I agree that no change is required to the conventions to enable linking, but I am not convinced that the use of the standard_name syntax from 7.3.4 really helps here.
many thanks for your comments and thoughts
mark
________________________________________
From: Jonathan Gregory [j.m.gregory at reading.ac.uk]
Sent: 09 November 2013 21:07
To: Hedley, Mark
Cc: CF metadata
Subject: [CF-metadata] Cell methods when there are no coordinates
Dear Mark
Thanks for the clarifications in your last email. If I have understood this
correctly now, there are two needs, which might be distinct.
(1) Indicate that a collapsed (size-one) axis is an ensemble axis, although
it doesn't have a coord var or any aux coord vars. I can see that it might
well not have these vars because there might not be anything useful you could
put in them.

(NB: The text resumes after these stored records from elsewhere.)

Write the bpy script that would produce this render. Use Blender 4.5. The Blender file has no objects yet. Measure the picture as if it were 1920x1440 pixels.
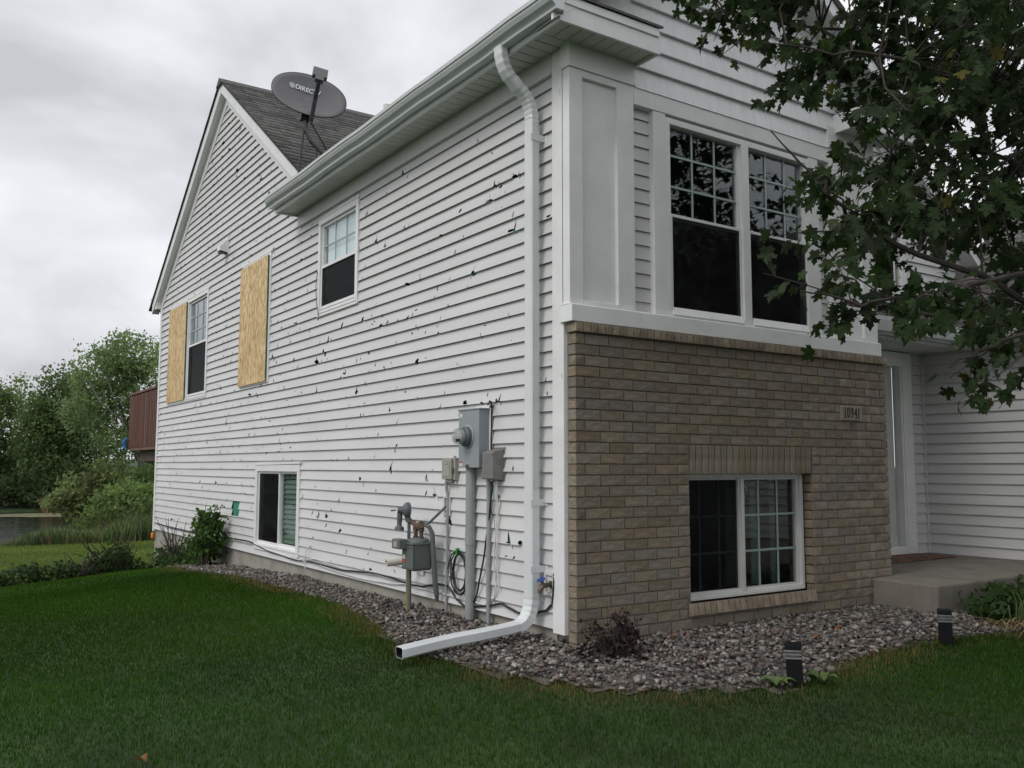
import bpy, bmesh, math, random
import numpy as np
from mathutils import Vector, Matrix
from mathutils.geometry import delaunay_2d_cdt

random.seed(7)
rng = np.random.default_rng(11)
S = bpy.context.scene
COL = S.collection

# ------------------------------------------------------------------ camera, sky, sun, exposure
CAM = Vector((-3.526, -4.4907, 1.1308))
YAW, PITCH, ROLL = math.radians(34.05088), math.radians(5.2884), math.radians(0.10886)
fw = Vector((math.sin(YAW) * math.cos(PITCH), math.cos(YAW) * math.cos(PITCH), math.sin(PITCH)))
rt = Vector((math.cos(YAW), -math.sin(YAW), 0))
up = rt.cross(fw)
r2 = rt * math.cos(ROLL) + up * math.sin(ROLL)
u2 = -rt * math.sin(ROLL) + up * math.cos(ROLL)
cd = bpy.data.cameras.new("Camera")
cd.sensor_width = 36.0
cd.lens = 1681.5 / 1920 * 36
cd.clip_start = 0.05
cd.clip_end = 2000
cam = bpy.data.objects.new("Camera", cd)
cam.matrix_world = Matrix(((r2.x, u2.x, -fw.x, CAM.x), (r2.y, u2.y, -fw.y, CAM.y), (r2.z, u2.z, -fw.z, CAM.z), (0, 0, 0, 1)))
COL.objects.link(cam)
S.camera = cam

SUN_DIR = Vector((-0.69, -0.06, 0.70)).normalized()      # towards the sun (bright part of the overcast)
W = bpy.data.worlds.new("World")
S.world = W
W.use_nodes = True
nt = W.node_tree
nt.nodes.clear()
wo = nt.nodes.new("ShaderNodeOutputWorld")
bg = nt.nodes.new("ShaderNodeBackground")
sky = nt.nodes.new("ShaderNodeTexSky")
sky.sky_type = 'NISHITA'
sky.sun_disc = False
sky.sun_elevation = math.asin(SUN_DIR.z)
sky.sun_rotation = math.atan2(SUN_DIR.x, SUN_DIR.y)
tc = nt.nodes.new("ShaderNodeTexCoord")
sep = nt.nodes.new("ShaderNodeSeparateXYZ")
nt.links.new(tc.outputs["Generated"], sep.inputs[0])


def wmath(op, a, b):
    n = nt.nodes.new("ShaderNodeMath")
    n.operation = op
    for i, v in enumerate((a, b)):
        if isinstance(v, (int, float)):
            n.inputs[i].default_value = v
        else:
            nt.links.new(v, n.inputs[i])
    return n.outputs[0]


den = wmath('ADD', wmath('MAXIMUM', sep.outputs[2], 0.0), 0.5)
cmb = nt.nodes.new("ShaderNodeCombineXYZ")
nt.links.new(wmath('DIVIDE', sep.outputs[0], den), cmb.inputs[0])
nt.links.new(wmath('DIVIDE', sep.outputs[1], den), cmb.inputs[1])
cmb.inputs[2].default_value = 18.1
nz = nt.nodes.new("ShaderNodeTexNoise")
nz.inputs["Scale"].default_value = 1.9
nz.inputs["Detail"].default_value = 6
nz.inputs["Roughness"].default_value = 0.5
nz.inputs["Distortion"].default_value = 0.25
nt.links.new(cmb.outputs[0], nz.inputs["Vector"])
cr = nt.nodes.new("ShaderNodeValToRGB")
e = cr.color_ramp.elements
e[0].position, e[0].color = 0.37, (0.58, 0.585, 0.62, 1)
e[1].position, e[1].color = 0.57, (0.97, 0.975, 0.99, 1)
m = e.new(0.48)
m.color = (0.80, 0.81, 0.85, 1)
nt.links.new(nz.outputs["Fac"], cr.inputs[0])
sc_ = nt.nodes.new("ShaderNodeVectorMath")
sc_.operation = 'SCALE'
sc_.inputs["Scale"].default_value = 0.10
nt.links.new(sky.outputs[0], sc_.inputs[0])
mx = nt.nodes.new("ShaderNodeMixRGB")
mx.inputs[0].default_value = 0.93
nt.links.new(sc_.outputs[0], mx.inputs[1])
nt.links.new(cr.outputs[0], mx.inputs[2])
nt.links.new(mx.outputs[0], bg.inputs[0])
bg.inputs[1].default_value = 1.0
nt.links.new(bg.outputs[0], wo.inputs[0])

sd = bpy.data.lights.new("Sun", 'SUN')
sd.energy = 1.3
sd.angle = math.radians(26)
sd.color = (1.0, 0.97, 0.93)
sun = bpy.data.objects.new("Sun", sd)
sun.rotation_euler = (-SUN_DIR).to_track_quat('-Z', 'Y').to_euler()
COL.objects.link(sun)
S.view_settings.view_transform = 'Standard'
S.view_settings.look = 'None'
S.view_settings.exposure = 0.1
S.view_settings.gamma = 1.0
S.view_settings.use_curve_mapping = False

# ------------------------------------------------------------------ helpers: materials


def pmat(name, base, rough=0.6, var=0.12, scale=6.0, bump=0.0, bscale=60.0, attr=None, orand=0.0, metal=0.0,
         spec=0.5, stretch=None, trans=0.0, var2=None, coord="Object"):
    mt = bpy.data.materials.new(name)
    mt.use_nodes = True
    n, l = mt.node_tree.nodes, mt.node_tree.links
    p = n["Principled BSDF"]
    p.inputs["Roughness"].default_value = rough
    p.inputs["Metallic"].default_value = metal
    p.inputs["Specular IOR Level"].default_value = spec
    t = n.new("ShaderNodeTexCoord")
    vec = t.outputs[coord]
    if stretch:
        mp = n.new("ShaderNodeMapping")
        mp.inputs["Scale"].default_value = stretch
        l.new(vec, mp.inputs[0])
        vec = mp.outputs[0]
    no = n.new("ShaderNodeTexNoise")
    no.inputs["Scale"].default_value = scale
    no.inputs["Detail"].default_value = 6
    no.inputs["Roughness"].default_value = 0.6
    l.new(vec, no.inputs["Vector"])
    rp = n.new("ShaderNodeValToRGB")
    b = np.array(base)
    lo = b * (1 - var * 1.6) if var2 is None else np.array(var2)
    rp.color_ramp.elements[0].position = 0.3
    rp.color_ramp.elements[1].position = 0.7
    rp.color_ramp.elements[0].color = (*np.clip(lo, 0, 1), 1)
    rp.color_ramp.elements[1].color = (*np.clip(b * (1 + var), 0, 1), 1)
    l.new(no.outputs["Fac"], rp.inputs[0])
    c = rp.outputs[0]
    if attr:
        a = n.new("ShaderNodeAttribute")
        a.attribute_name = attr
        mm = n.new("ShaderNodeMixRGB")
        mm.blend_type = 'MULTIPLY'
        mm.inputs[0].default_value = 1
        l.new(c, mm.inputs[1])
        l.new(a.outputs["Color"], mm.inputs[2])
        c = mm.outputs[0]
    if orand:
        oi = n.new("ShaderNodeObjectInfo")
        mr = n.new("ShaderNodeMapRange")
        mr.inputs[3].default_value = 1 - orand
        mr.inputs[4].default_value = 1 + orand
        l.new(oi.outputs["Random"], mr.inputs[0])
        hs = n.new("ShaderNodeHueSaturation")
        l.new(mr.outputs[0], hs.inputs["Value"])
        mr2 = n.new("ShaderNodeMapRange")
        mr2.inputs[3].default_value = 0.7
        mr2.inputs[4].default_value = 1.3
        w = n.new("ShaderNodeTexWhiteNoise")
        w.noise_dimensions = '1D'
        l.new(oi.outputs["Random"], w.inputs["W"])
        l.new(w.outputs["Value"], mr2.inputs[0])
        l.new(mr2.outputs[0], hs.inputs["Saturation"])
        l.new(c, hs.inputs["Color"])
        c = hs.outputs[0]
    l.new(c, p.inputs["Base Color"])
    if bump:
        nb = n.new("ShaderNodeTexNoise")
        nb.inputs["Scale"].default_value = bscale
        nb.inputs["Detail"].default_value = 5
        l.new(vec, nb.inputs["Vector"])
        bp = n.new("ShaderNodeBump")
        bp.inputs["Strength"].default_value = bump
        bp.inputs["Distance"].default_value = 0.01
        l.new(nb.outputs["Fac"], bp.inputs["Height"])
        l.new(bp.outputs[0], p.inputs["Normal"])
    if trans:
        tr = n.new("ShaderNodeBsdfTranslucent")
        hs2 = n.new("ShaderNodeHueSaturation")
        hs2.inputs["Value"].default_value = 1.5
        l.new(c, hs2.inputs["Color"])
        l.new(hs2.outputs[0], tr.inputs[0])
        ms = n.new("ShaderNodeMixShader")
        ms.inputs[0].default_value = trans
        l.new(p.outputs[0], ms.inputs[1])
        l.new(tr.outputs[0], ms.inputs[2])
        l.new(ms.outputs[0], n["Material Output"].inputs[0])
    return mt


def glassmat(name, tint, ior=1.9, rough=0.0):
    mt = bpy.data.materials.new(name)
    mt.use_nodes = True
    n, l = mt.node_tree.nodes, mt.node_tree.links
    n.remove(n["Principled BSDF"])
    tr = n.new("ShaderNodeBsdfTransparent")
    tr.inputs[0].default_value = (*tint, 1)
    gl = n.new("ShaderNodeBsdfGlossy")
    gl.inputs["Roughness"].default_value = rough
    gl.inputs[0].default_value = (0.9, 0.95, 0.97, 1)
    t = n.new("ShaderNodeTexCoord")
    no = n.new("ShaderNodeTexNoise")
    no.inputs["Scale"].default_value = 2.2
    l.new(t.outputs["Object"], no.inputs["Vector"])
    bp = n.new("ShaderNodeBump")
    bp.inputs["Strength"].default_value = 0.05
    bp.inputs["Distance"].default_value = 0.05
    l.new(no.outputs["Fac"], bp.inputs["Height"])
    l.new(bp.outputs[0], gl.inputs["Normal"])
    lw = n.new("ShaderNodeLayerWeight")
    lw.inputs[0].default_value = 0.5
    pw = n.new("ShaderNodeMath")
    pw.operation = 'POWER'
    pw.inputs[1].default_value = 4.0
    l.new(lw.outputs["Facing"], pw.inputs[0])
    f = n.new("ShaderNodeMath")
    f.operation = 'MULTIPLY_ADD'
    f.inputs[1].default_value = 0.9
    f.inputs[2].default_value = ((ior - 1) / (ior + 1)) ** 2
    l.new(pw.outputs[0], f.inputs[0])
    ms = n.new("ShaderNodeMixShader")
    l.new(f.outputs[0], ms.inputs[0])
    l.new(tr.outputs[0], ms.inputs[1])
    l.new(gl.outputs[0], ms.inputs[2])
    l.new(ms.outputs[0], n["Material Output"].inputs[0])
    return mt


def screenmat(name):
    mt = bpy.data.materials.new(name)
    mt.use_nodes = True
    n, l = mt.node_tree.nodes, mt.node_tree.links
    p = n["Principled BSDF"]
    p.inputs["Base Color"].default_value = (0.022, 0.023, 0.026, 1)
    p.inputs["Specular IOR Level"].default_value = 0.05
    p.inputs["Roughness"].default_value = 0.7
    t = n.new("ShaderNodeTexCoord")
    no = n.new("ShaderNodeTexNoise")
    no.inputs["Scale"].default_value = 9
    no.inputs["Detail"].default_value = 8
    l.new(t.outputs["Object"], no.inputs["Vector"])
    rp = n.new("ShaderNodeValToRGB")
    rp.color_ramp.elements[0].position, rp.color_ramp.elements[0].color = 0.45, (0.006, 0.006, 0.007, 1)
    rp.color_ramp.elements[1].position, rp.color_ramp.elements[1].color = 0.8, (0.02, 0.021, 0.023, 1)
    l.new(no.outputs["Fac"], rp.inputs[0])
    l.new(rp.outputs[0], p.inputs["Base Color"])
    tr = n.new("ShaderNodeBsdfTransparent")
    ms = n.new("ShaderNodeMixShader")
    ms.inputs[0].default_value = 0.5
    l.new(tr.outputs[0], ms.inputs[1])
    l.new(p.outputs[0], ms.inputs[2])
    l.new(ms.outputs[0], n["Material Output"].inputs[0])
    return mt


def osbmat(name):
    mt = bpy.data.materials.new(name)
    mt.use_nodes = True
    n, l = mt.node_tree.nodes, mt.node_tree.links
    p = n["Principled BSDF"]
    p.inputs["Roughness"].default_value = 0.75
    t = n.new("ShaderNodeTexCoord")
    mp = n.new("ShaderNodeMapping")
    mp.inputs["Scale"].default_value = (1, 60, 15)
    l.new(t.outputs["Object"], mp.inputs[0])
    v = n.new("ShaderNodeTexVoronoi")
    v.inputs["Scale"].default_value = 1.0
    v.inputs["Randomness"].default_value = 1.0
    nd = n.new("ShaderNodeTexNoise")
    nd.inputs["Scale"].default_value = 3
    l.new(t.outputs["Object"], nd.inputs["Vector"])
    ad = n.new("ShaderNodeVectorMath")
    ad.operation = 'MULTIPLY_ADD'
    ad.inputs[1].default_value = (0, 1.6, 1.6)
    l.new(nd.outputs["Color"], ad.inputs[0])
    l.new(mp.outputs[0], ad.inputs[2])
    l.new(ad.outputs[0], v.inputs["Vector"])
    sp = n.new("ShaderNodeSeparateColor")
    l.new(v.outputs["Color"], sp.inputs[0])
    rp = n.new("ShaderNodeValToRGB")
    el = rp.color_ramp.elements
    el[0].position, el[0].color = 0.0, (0.36, 0.22, 0.09, 1)
    el[1].position, el[1].color = 1.0, (0.78, 0.61, 0.37, 1)
    k = el.new(0.35)
    k.color = (0.55, 0.38, 0.18, 1)
    k = el.new(0.7)
    k.color = (0.66, 0.48, 0.25, 1)
    l.new(sp.outputs[0], rp.inputs[0])
    big = n.new("ShaderNodeTexNoise")
    big.inputs["Scale"].default_value = 2.5
    l.new(t.outputs["Object"], big.inputs["Vector"])
    mm = n.new("ShaderNodeMixRGB")
    mm.blend_type = 'OVERLAY'
    mm.inputs[0].default_value = 0.25
    l.new(rp.outputs[0], mm.inputs[1])
    l.new(big.outputs["Fac"], mm.inputs[2])
    l.new(mm.outputs[0], p.inputs["Base Color"])
    bp = n.new("ShaderNodeBump")
    bp.inputs["Strength"].default_value = 0.3
    bp.inputs["Distance"].default_value = 0.003
    l.new(sp.outputs[1], bp.inputs["Height"])
    l.new(bp.outputs[0], p.inputs["Normal"])
    return mt


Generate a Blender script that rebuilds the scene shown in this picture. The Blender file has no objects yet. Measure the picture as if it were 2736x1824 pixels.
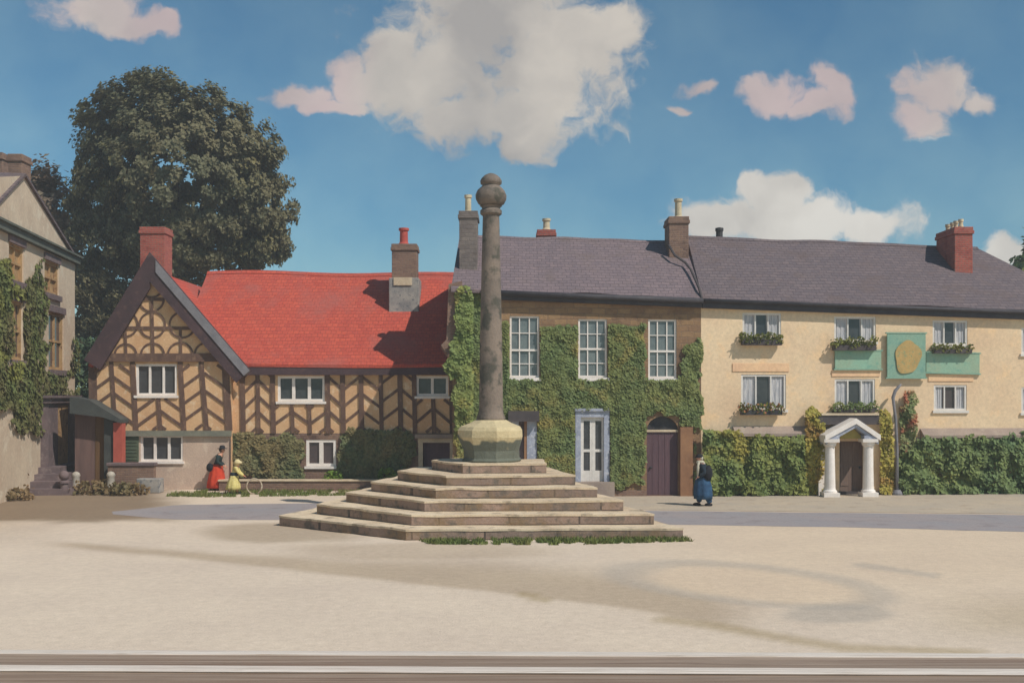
import bpy, math, random
from mathutils import Vector, Matrix, noise as mnoise
R = math.radians
random.seed(7)
SC = bpy.context.scene
COL = SC.collection

# ---------------------------------------------------------------- camera model (photo pixels 2736 x 1824)
F_PX, CX, HY, CAM_H = 2900.0, 1368.0, 1057.0, 3.7
def ray(px, py):
    return Vector(((px-CX)/F_PX, 1.0, (HY-py)/F_PX))
def at(px, py, d):
    r = ray(px, py)
    return Vector((r.x*d, d, CAM_H + r.z*d))
def ground(px, py):
    d = CAM_H*F_PX/(py-HY)
    return Vector(((px-CX)/F_PX*d, d, 0))
def gp(px, d):
    return Vector(((px-CX)/F_PX*d, d, 0))

# ---------------------------------------------------------------- colour helpers
def lin(r, g, b, k=1.0):
    def f(c):
        c /= 255.0
        return (c/12.92 if c <= .04045 else ((c+.055)/1.055)**2.4)*k
    return (f(r), f(g), f(b), 1.0)

# ---------------------------------------------------------------- materials
MATS = {}
def new_mat(name):
    m = bpy.data.materials.new(name); m.use_nodes = True
    nt = m.node_tree; nt.nodes.clear()
    out = nt.nodes.new('ShaderNodeOutputMaterial')
    b = nt.nodes.new('ShaderNodeBsdfPrincipled')
    nt.links.new(b.outputs[0], out.inputs[0])
    MATS[name] = m
    return m, nt, b
def N(nt, typ, **kw):
    n = nt.nodes.new(typ)
    for k, v in kw.items():
        setattr(n, k, v)
    return n
def noise_fac(nt, vec, scale, detail=5, rough=.6, lo=.35, hi=.65):
    n = N(nt, 'ShaderNodeTexNoise'); n.inputs['Scale'].default_value = scale
    n.inputs['Detail'].default_value = detail; n.inputs['Roughness'].default_value = rough
    nt.links.new(vec, n.inputs['Vector'])
    m = N(nt, 'ShaderNodeMapRange'); m.inputs[1].default_value = lo; m.inputs[2].default_value = hi
    nt.links.new(n.outputs[0], m.inputs[0])
    return m.outputs[0]
def mix(nt, fac, a, b, mode='MIX'):
    n = N(nt, 'ShaderNodeMix', data_type='RGBA', blend_type=mode)
    if isinstance(fac, (int, float)): n.inputs[0].default_value = fac
    else: nt.links.new(fac, n.inputs[0])
    for s, v in ((6, a), (7, b)):
        if isinstance(v, tuple): n.inputs[s].default_value = v
        else: nt.links.new(v, n.inputs[s])
    return n.outputs[2]
def math_n(nt, op, a, b=None):
    n = N(nt, 'ShaderNodeMath', operation=op)
    for i, v in enumerate((a, b)):
        if v is None: continue
        if isinstance(v, (int, float)): n.inputs[i].default_value = v
        else: nt.links.new(v, n.inputs[i])
    return n.outputs[0]
def coords(nt, scale=(1, 1, 1), rot=(0, 0, 0)):
    g = N(nt, 'ShaderNodeNewGeometry')
    m = N(nt, 'ShaderNodeMapping')
    m.inputs['Scale'].default_value = scale; m.inputs['Rotation'].default_value = rot
    nt.links.new(g.outputs['Position'], m.inputs[0])
    return m.outputs[0]
def bump(nt, bsdf, h, strength=.4, dist=.03):
    n = N(nt, 'ShaderNodeBump'); n.inputs['Strength'].default_value = strength; n.inputs['Distance'].default_value = dist
    nt.links.new(h, n.inputs['Height']); nt.links.new(n.outputs[0], bsdf.inputs['Normal'])

def mottled(name, c1, c2, c3=None, scale=1.2, fine=14, rough=.85, bmp=.35, dist=.02, stretch=(1, 1, 1), spec=.25, f3=.55):
    m, nt, b = new_mat(name)
    v = coords(nt, stretch)
    f1 = noise_fac(nt, v, scale)
    col = mix(nt, f1, c1, c2)
    if c3:
        f2 = noise_fac(nt, v, scale*2.7, lo=f3, hi=f3+.12)
        col = mix(nt, f2, col, c3)
    f4 = noise_fac(nt, v, fine, 6, .7, .2, .8)
    dk = N(nt, 'ShaderNodeMapRange'); dk.inputs[3].default_value = .8; dk.inputs[4].default_value = 1.18
    nt.links.new(f4, dk.inputs[0])
    cmb = N(nt, 'ShaderNodeCombineXYZ')
    for i in range(3): nt.links.new(dk.outputs[0], cmb.inputs[i])
    col = mix(nt, 1.0, col, cmb.outputs[0], 'MULTIPLY')
    nt.links.new(col, b.inputs['Base Color'])
    b.inputs['Roughness'].default_value = rough
    b.inputs['Specular IOR Level'].default_value = spec
    if bmp: bump(nt, b, f4, bmp, dist)
    return m

def coursed(name, c1, c2, mortar, bw, bh, axes='xz', rough=.85, bmp=.6, patch=None, zmul=1.0, msize=.012, patch_scale=.8, patch_lo=.52):
    """bricks, tiles or slates in courses"""
    m, nt, b = new_mat(name)
    g = N(nt, 'ShaderNodeNewGeometry')
    sep = N(nt, 'ShaderNodeSeparateXYZ'); nt.links.new(g.outputs['Position'], sep.inputs[0])
    cmb = N(nt, 'ShaderNodeCombineXYZ')
    if axes == 'xz': nt.links.new(sep.outputs[0], cmb.inputs[0])
    elif axes == 'yz': nt.links.new(sep.outputs[1], cmb.inputs[0])
    else: nt.links.new(math_n(nt, 'ADD', sep.outputs[0], sep.outputs[1]), cmb.inputs[0])
    nt.links.new(math_n(nt, 'MULTIPLY', sep.outputs[2], zmul), cmb.inputs[1])
    wob = N(nt, 'ShaderNodeTexNoise'); wob.inputs['Scale'].default_value = .9
    nt.links.new(g.outputs['Position'], wob.inputs['Vector'])
    sc = N(nt, 'ShaderNodeVectorMath', operation='SCALE'); sc.inputs['Scale'].default_value = bh*.9
    nt.links.new(wob.outputs['Color'], sc.inputs[0])
    ad = N(nt, 'ShaderNodeVectorMath', operation='ADD')
    nt.links.new(cmb.outputs[0], ad.inputs[0]); nt.links.new(sc.outputs[0], ad.inputs[1])
    br = N(nt, 'ShaderNodeTexBrick'); nt.links.new(ad.outputs[0], br.inputs['Vector'])
    br.inputs['Scale'].default_value = 1; br.inputs['Brick Width'].default_value = bw; br.inputs['Row Height'].default_value = bh
    br.inputs['Mortar Size'].default_value = msize; br.inputs['Mortar Smooth'].default_value = .4
    br.inputs['Color1'].default_value = c1; br.inputs['Color2'].default_value = c2; br.inputs['Mortar'].default_value = mortar
    col = br.outputs['Color']
    if patch:
        f = noise_fac(nt, g.outputs['Position'], patch_scale, 6, .65, patch_lo, patch_lo+.18)
        col = mix(nt, f, col, patch)
    f4 = noise_fac(nt, g.outputs['Position'], 9, 6, .7, .2, .8)
    dk = N(nt, 'ShaderNodeMapRange'); dk.inputs[3].default_value = .78; dk.inputs[4].default_value = 1.2
    nt.links.new(f4, dk.inputs[0])
    cm2 = N(nt, 'ShaderNodeCombineXYZ')
    for i in range(3): nt.links.new(dk.outputs[0], cm2.inputs[i])
    col = mix(nt, 1.0, col, cm2.outputs[0], 'MULTIPLY')
    nt.links.new(col, b.inputs['Base Color'])
    b.inputs['Roughness'].default_value = rough; b.inputs['Specular IOR Level'].default_value = .25
    h = math_n(nt, 'SUBTRACT', f4, math_n(nt, 'MULTIPLY', br.outputs['Fac'], 1.4))
    bump(nt, b, h, bmp, .02)
    return m

def leafy(name, c1, c2, c3, scale=.9, rough=.6, lo3=.56):
    m, nt, b = new_mat(name)
    v = coords(nt)
    col = mix(nt, noise_fac(nt, v, scale, 4, .6, .38, .62), c1, c2)
    col = mix(nt, noise_fac(nt, v, scale*.6+.13, 4, .6, lo3, lo3+.1), col, c3)
    col2 = mix(nt, noise_fac(nt, v, 7, 3, .7, .3, .7), (.62, .62, .62, 1), (1.35, 1.35, 1.3, 1))
    col = mix(nt, 1.0, col, col2, 'MULTIPLY')
    nt.links.new(col, b.inputs['Base Color'])
    b.inputs['Roughness'].default_value = rough; b.inputs['Specular IOR Level'].default_value = .2
    out = [n for n in nt.nodes if n.type == 'OUTPUT_MATERIAL'][0]
    tr = N(nt, 'ShaderNodeBsdfTranslucent'); nt.links.new(col, tr.inputs[0])
    ms = N(nt, 'ShaderNodeMixShader'); ms.inputs[0].default_value = .25
    nt.links.new(b.outputs[0], ms.inputs[1]); nt.links.new(tr.outputs[0], ms.inputs[2]); nt.links.new(ms.outputs[0], out.inputs[0])
    return m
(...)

In the absence of these vars, the dimension name in the cell
methods isn't informative. We could perhaps solve this by introducing a new
standard name such as ensemble_member_id (a string) or ensemble_member_number
(a number) or perhaps both. These could anyway be useful. These standard names
could appear in your cell_methods, following section 7.3.4, instead of the name
of the size-one dimension, indicating that the statistic applied to all the
available members of an ensemble, without needing any coord information. I
don't think this change would require an alteration to the convention.
(2) Point to the coordinate information which applied to the axis before the
collapse. This could be useful for any sort of collapsed axis, and in fact I
think we have discussed it before at some point in the last 15 years! I agree
with your suggestion that it would be logical to record this in cell_methods
as a standardised comment. An alternative would be to add an attribute to the
collapsed coord var, but you don't have those (as you say), and also the
collapse may apply to a combination of axes. You suggest listing all the coord
or aux coord vars in the cell_methods comment. Would it not be sufficient, and
more economical, to give the name of the uncollapsed dimension(s)?